Omit all images, then return the remaining material exactly as it stands.

Records from a data collection:
|---|
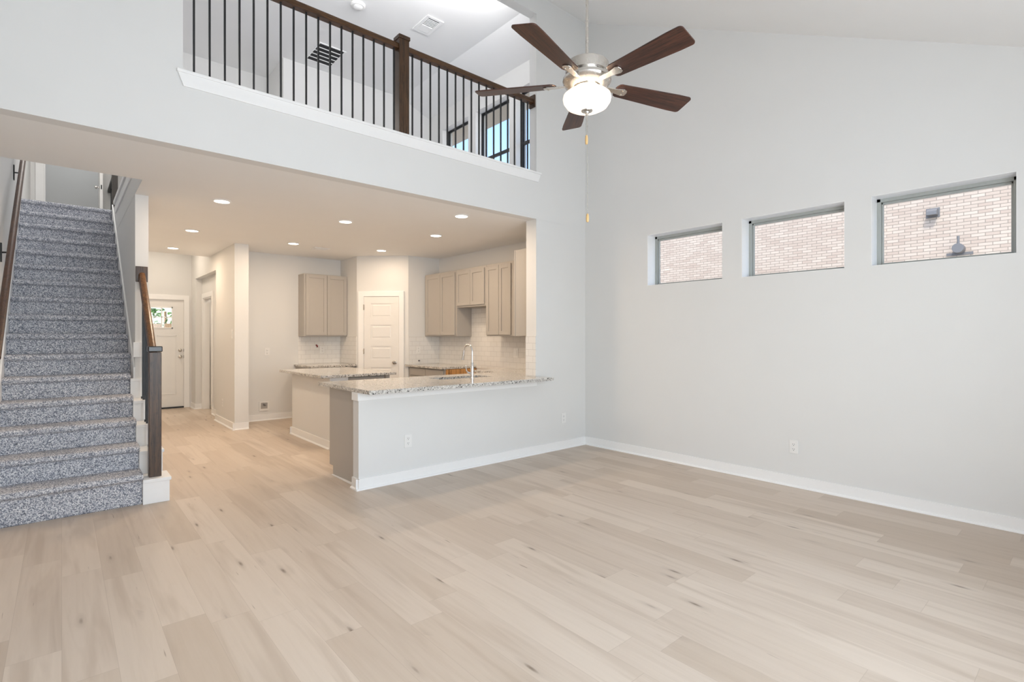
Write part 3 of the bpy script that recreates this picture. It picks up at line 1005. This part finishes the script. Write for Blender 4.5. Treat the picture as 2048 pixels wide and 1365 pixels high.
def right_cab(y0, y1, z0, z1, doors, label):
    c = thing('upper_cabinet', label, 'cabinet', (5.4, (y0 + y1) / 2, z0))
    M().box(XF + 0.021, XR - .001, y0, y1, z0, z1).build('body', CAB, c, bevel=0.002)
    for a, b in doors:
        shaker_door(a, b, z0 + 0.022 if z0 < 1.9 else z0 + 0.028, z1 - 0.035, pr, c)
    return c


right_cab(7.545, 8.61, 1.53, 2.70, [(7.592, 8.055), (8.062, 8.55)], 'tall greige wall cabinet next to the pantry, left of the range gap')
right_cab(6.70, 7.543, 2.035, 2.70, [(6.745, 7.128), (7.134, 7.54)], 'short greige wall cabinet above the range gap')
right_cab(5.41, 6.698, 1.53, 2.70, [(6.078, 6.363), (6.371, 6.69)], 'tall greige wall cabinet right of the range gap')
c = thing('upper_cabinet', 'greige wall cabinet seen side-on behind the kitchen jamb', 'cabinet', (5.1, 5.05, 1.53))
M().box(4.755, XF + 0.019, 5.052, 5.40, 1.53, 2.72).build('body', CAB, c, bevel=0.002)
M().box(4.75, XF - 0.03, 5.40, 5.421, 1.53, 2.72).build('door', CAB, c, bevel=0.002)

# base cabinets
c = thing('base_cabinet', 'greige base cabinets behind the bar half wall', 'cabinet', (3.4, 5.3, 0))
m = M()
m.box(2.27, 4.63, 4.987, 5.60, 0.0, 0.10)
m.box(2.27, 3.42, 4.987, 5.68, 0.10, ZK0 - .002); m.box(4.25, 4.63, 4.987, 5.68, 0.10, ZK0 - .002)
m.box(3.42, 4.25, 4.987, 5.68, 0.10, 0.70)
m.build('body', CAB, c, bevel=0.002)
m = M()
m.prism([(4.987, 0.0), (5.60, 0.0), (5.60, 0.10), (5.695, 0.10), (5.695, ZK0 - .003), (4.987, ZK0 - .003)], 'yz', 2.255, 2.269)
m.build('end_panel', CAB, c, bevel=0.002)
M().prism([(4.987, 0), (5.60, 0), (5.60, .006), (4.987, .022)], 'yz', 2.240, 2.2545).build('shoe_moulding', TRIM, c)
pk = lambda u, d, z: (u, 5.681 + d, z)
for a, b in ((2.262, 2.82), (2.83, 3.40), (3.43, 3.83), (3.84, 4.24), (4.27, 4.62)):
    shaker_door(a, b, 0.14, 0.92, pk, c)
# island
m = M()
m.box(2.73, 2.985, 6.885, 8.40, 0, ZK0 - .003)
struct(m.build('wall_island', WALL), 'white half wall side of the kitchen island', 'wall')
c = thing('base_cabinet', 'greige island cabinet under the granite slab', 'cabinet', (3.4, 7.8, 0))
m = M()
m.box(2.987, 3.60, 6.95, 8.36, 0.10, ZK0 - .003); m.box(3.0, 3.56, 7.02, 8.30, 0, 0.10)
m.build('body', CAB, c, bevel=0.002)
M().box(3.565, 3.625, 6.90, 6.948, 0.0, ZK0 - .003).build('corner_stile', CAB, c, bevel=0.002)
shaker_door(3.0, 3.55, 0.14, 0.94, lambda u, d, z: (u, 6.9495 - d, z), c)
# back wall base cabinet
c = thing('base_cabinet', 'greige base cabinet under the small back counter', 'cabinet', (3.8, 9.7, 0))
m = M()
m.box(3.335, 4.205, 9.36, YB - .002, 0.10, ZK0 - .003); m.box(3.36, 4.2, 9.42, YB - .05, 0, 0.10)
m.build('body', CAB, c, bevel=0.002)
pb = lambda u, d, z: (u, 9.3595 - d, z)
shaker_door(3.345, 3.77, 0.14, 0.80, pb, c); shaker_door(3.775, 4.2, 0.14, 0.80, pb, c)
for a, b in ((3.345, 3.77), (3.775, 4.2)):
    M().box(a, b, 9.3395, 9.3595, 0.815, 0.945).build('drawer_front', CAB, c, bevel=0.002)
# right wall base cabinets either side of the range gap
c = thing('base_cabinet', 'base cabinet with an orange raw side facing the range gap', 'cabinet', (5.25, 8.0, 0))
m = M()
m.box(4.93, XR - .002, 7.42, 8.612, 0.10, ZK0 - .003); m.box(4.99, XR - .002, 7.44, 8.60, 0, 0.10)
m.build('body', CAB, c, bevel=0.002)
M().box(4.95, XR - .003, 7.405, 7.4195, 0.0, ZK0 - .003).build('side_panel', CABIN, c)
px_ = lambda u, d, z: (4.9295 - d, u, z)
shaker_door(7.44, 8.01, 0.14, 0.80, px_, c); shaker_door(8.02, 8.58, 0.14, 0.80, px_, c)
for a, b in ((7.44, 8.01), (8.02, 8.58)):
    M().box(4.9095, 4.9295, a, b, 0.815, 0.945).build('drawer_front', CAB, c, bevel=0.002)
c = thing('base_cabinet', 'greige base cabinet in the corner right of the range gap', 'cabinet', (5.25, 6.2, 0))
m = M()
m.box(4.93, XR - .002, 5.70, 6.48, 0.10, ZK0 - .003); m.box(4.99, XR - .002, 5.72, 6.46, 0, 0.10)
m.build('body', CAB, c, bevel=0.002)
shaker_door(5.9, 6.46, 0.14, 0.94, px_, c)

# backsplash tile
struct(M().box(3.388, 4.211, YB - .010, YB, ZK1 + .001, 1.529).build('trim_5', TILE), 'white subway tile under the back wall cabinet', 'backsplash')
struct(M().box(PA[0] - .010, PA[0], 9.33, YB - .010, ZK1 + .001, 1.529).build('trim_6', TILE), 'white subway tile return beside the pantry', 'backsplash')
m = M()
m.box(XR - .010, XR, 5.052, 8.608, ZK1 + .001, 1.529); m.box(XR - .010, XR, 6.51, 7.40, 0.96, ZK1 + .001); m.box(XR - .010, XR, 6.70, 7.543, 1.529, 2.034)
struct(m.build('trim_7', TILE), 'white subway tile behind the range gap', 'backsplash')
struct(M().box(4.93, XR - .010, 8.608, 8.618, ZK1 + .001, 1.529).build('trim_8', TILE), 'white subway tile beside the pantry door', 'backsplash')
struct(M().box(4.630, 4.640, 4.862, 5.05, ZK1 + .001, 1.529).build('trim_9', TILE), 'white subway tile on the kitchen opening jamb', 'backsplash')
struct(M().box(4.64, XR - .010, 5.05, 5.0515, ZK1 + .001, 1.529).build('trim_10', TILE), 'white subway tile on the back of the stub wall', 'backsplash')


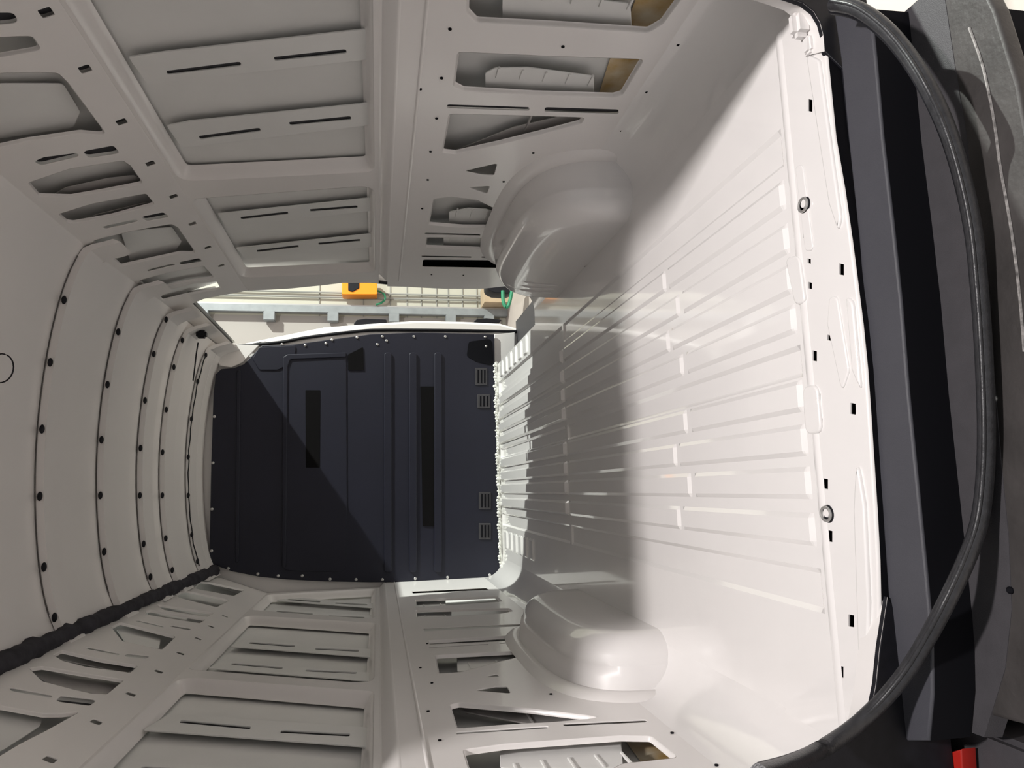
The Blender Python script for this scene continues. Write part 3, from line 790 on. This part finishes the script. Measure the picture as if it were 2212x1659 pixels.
|---|
Exercise solution:
Write part 3 of the bpy script that recreates this picture. It picks up at line 1005. This part finishes the script. Write for Blender 4.5. Treat the picture as 2048 pixels wide and 1365 pixels high.
def right_cab(y0, y1, z0, z1, doors, label):
    c = thing('upper_cabinet', label, 'cabinet', (5.4, (y0 + y1) / 2, z0))
    M().box(XF + 0.021, XR - .001, y0, y1, z0, z1).build('body', CAB, c, bevel=0.002)
    for a, b in doors:
        shaker_door(a, b, z0 + 0.022 if z0 < 1.9 else z0 + 0.028, z1 - 0.035, pr, c)
    return c


right_cab(7.545, 8.61, 1.53, 2.70, [(7.592, 8.055), (8.062, 8.55)], 'tall greige wall cabinet next to the pantry, left of the range gap')
right_cab(6.70, 7.543, 2.035, 2.70, [(6.745, 7.128), (7.134, 7.54)], 'short greige wall cabinet above the range gap')
right_cab(5.41, 6.698, 1.53, 2.70, [(6.078, 6.363), (6.371, 6.69)], 'tall greige wall cabinet right of the range gap')
c = thing('upper_cabinet', 'greige wall cabinet seen side-on behind the kitchen jamb', 'cabinet', (5.1, 5.05, 1.53))
M().box(4.755, XF + 0.019, 5.052, 5.40, 1.53, 2.72).build('body', CAB, c, bevel=0.002)
M().box(4.75, XF - 0.03, 5.40, 5.421, 1.53, 2.72).build('door', CAB, c, bevel=0.002)

# base cabinets
c = thing('base_cabinet', 'greige base cabinets behind the bar half wall', 'cabinet', (3.4, 5.3, 0))
m = M()
m.box(2.27, 4.63, 4.987, 5.60, 0.0, 0.10)
m.box(2.27, 3.42, 4.987, 5.68, 0.10, ZK0 - .002); m.box(4.25, 4.63, 4.987, 5.68, 0.10, ZK0 - .002)
m.box(3.42, 4.25, 4.987, 5.68, 0.10, 0.70)
m.build('body', CAB, c, bevel=0.002)
m = M()
m.prism([(4.987, 0.0), (5.60, 0.0), (5.60, 0.10), (5.695, 0.10), (5.695, ZK0 - .003), (4.987, ZK0 - .003)], 'yz', 2.255, 2.269)
m.build('end_panel', CAB, c, bevel=0.002)
M().prism([(4.987, 0), (5.60, 0), (5.60, .006), (4.987, .022)], 'yz', 2.240, 2.2545).build('shoe_moulding', TRIM, c)
pk = lambda u, d, z: (u, 5.681 + d, z)
for a, b in ((2.262, 2.82), (2.83, 3.40), (3.43, 3.83), (3.84, 4.24), (4.27, 4.62)):
    shaker_door(a, b, 0.14, 0.92, pk, c)
# island
m = M()
m.box(2.73, 2.985, 6.885, 8.40, 0, ZK0 - .003)
struct(m.build('wall_island', WALL), 'white half wall side of the kitchen island', 'wall')
c = thing('base_cabinet', 'greige island cabinet under the granite slab', 'cabinet', (3.4, 7.8, 0))
m = M()
m.box(2.987, 3.60, 6.95, 8.36, 0.10, ZK0 - .003); m.box(3.0, 3.56, 7.02, 8.30, 0, 0.10)
m.build('body', CAB, c, bevel=0.002)
M().box(3.565, 3.625, 6.90, 6.948, 0.0, ZK0 - .003).build('corner_stile', CAB, c, bevel=0.002)
shaker_door(3.0, 3.55, 0.14, 0.94, lambda u, d, z: (u, 6.9495 - d, z), c)
# back wall base cabinet
c = thing('base_cabinet', 'greige base cabinet under the small back counter', 'cabinet', (3.8, 9.7, 0))
m = M()
m.box(3.335, 4.205, 9.36, YB - .002, 0.10, ZK0 - .003); m.box(3.36, 4.2, 9.42, YB - .05, 0, 0.10)
m.build('body', CAB, c, bevel=0.002)
pb = lambda u, d, z: (u, 9.3595 - d, z)
shaker_door(3.345, 3.77, 0.14, 0.80, pb, c); shaker_door(3.775, 4.2, 0.14, 0.80, pb, c)
for a, b in ((3.345, 3.77), (3.775, 4.2)):
    M().box(a, b, 9.3395, 9.3595, 0.815, 0.945).build('drawer_front', CAB, c, bevel=0.002)
# right wall base cabinets either side of the range gap
c = thing('base_cabinet', 'base cabinet with an orange raw side facing the range gap', 'cabinet', (5.25, 8.0, 0))
m = M()
m.box(4.93, XR - .002, 7.42, 8.612, 0.10, ZK0 - .003); m.box(4.99, XR - .002, 7.44, 8.60, 0, 0.10)
m.build('body', CAB, c, bevel=0.002)
M().box(4.95, XR - .003, 7.405, 7.4195, 0.0, ZK0 - .003).build('side_panel', CABIN, c)
px_ = lambda u, d, z: (4.9295 - d, u, z)
shaker_door(7.44, 8.01, 0.14, 0.80, px_, c); shaker_door(8.02, 8.58, 0.14, 0.80, px_, c)
for a, b in ((7.44, 8.01), (8.02, 8.58)):
    M().box(4.9095, 4.9295, a, b, 0.815, 0.945).build('drawer_front', CAB, c, bevel=0.002)
c = thing('base_cabinet', 'greige base cabinet in the corner right of the range gap', 'cabinet', (5.25, 6.2, 0))
m = M()
m.box(4.93, XR - .002, 5.70, 6.48, 0.10, ZK0 - .003); m.box(4.99, XR - .002, 5.72, 6.46, 0, 0.10)
m.build('body', CAB, c, bevel=0.002)
shaker_door(5.9, 6.46, 0.14, 0.94, px_, c)

# backsplash tile
struct(M().box(3.388, 4.211, YB - .010, YB, ZK1 + .001, 1.529).build('trim_5', TILE), 'white subway tile under the back wall cabinet', 'backsplash')
struct(M().box(PA[0] - .010, PA[0], 9.33, YB - .010, ZK1 + .001, 1.529).build('trim_6', TILE), 'white subway tile return beside the pantry', 'backsplash')
m = M()
m.box(XR - .010, XR, 5.052, 8.608, ZK1 + .001, 1.529); m.box(XR - .010, XR, 6.51, 7.40, 0.96, ZK1 + .001); m.box(XR - .010, XR, 6.70, 7.543, 1.529, 2.034)
struct(m.build('trim_7', TILE), 'white subway tile behind the range gap', 'backsplash')
struct(M().box(4.93, XR - .010, 8.608, 8.618, ZK1 + .001, 1.529).build('trim_8', TILE), 'white subway tile beside the pantry door', 'backsplash')
struct(M().box(4.630, 4.640, 4.862, 5.05, ZK1 + .001, 1.529).build('trim_9', TILE), 'white subway tile on the kitchen opening jamb', 'backsplash')
struct(M().box(4.64, XR - .010, 5.05, 5.0515, ZK1 + .001, 1.529).build('trim_10', TILE), 'white subway tile on the back of the stub wall', 'backsplash')


The Blender Python script for this scene continues. Write part 3, from line 790 on. This part finishes the script. Measure the picture as if it were 2212x1659 pixels.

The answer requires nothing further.